__Your instructions__. Your task is to transcribe, without alteration, the lines from the top of the material below through the line bearing "COL = SC.collection", inclusive.

__Provided data__.
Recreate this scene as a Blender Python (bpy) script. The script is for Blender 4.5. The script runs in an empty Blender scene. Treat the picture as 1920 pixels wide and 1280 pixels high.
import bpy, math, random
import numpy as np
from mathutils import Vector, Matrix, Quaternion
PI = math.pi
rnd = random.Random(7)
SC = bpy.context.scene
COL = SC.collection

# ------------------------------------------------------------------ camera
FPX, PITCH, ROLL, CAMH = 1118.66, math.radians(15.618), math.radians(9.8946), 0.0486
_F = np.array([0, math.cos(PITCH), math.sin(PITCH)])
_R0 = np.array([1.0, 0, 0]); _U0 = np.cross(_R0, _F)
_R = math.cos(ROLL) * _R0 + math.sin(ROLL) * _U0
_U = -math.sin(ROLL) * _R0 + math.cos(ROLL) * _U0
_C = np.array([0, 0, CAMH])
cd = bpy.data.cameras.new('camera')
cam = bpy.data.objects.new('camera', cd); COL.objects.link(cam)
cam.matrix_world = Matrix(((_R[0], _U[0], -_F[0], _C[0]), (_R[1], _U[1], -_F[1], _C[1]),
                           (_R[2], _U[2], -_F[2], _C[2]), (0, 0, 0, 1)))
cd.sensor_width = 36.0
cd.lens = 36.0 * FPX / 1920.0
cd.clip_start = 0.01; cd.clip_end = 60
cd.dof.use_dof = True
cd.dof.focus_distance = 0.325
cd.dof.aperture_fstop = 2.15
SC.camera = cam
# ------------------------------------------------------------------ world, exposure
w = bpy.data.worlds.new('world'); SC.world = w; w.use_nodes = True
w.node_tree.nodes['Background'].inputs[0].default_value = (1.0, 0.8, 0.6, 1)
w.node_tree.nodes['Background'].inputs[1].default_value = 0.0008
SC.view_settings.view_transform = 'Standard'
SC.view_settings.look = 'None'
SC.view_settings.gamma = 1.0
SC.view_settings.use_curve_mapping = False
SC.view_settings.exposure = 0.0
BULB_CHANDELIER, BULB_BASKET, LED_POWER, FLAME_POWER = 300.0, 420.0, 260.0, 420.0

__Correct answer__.
Recreate this scene as a Blender Python (bpy) script. The script is for Blender 4.5. The script runs in an empty Blender scene. Treat the picture as 1920 pixels wide and 1280 pixels high.
import bpy, math, random
import numpy as np
from mathutils import Vector, Matrix, Quaternion
PI = math.pi
rnd = random.Random(7)
SC = bpy.context.scene
COL = SC.collection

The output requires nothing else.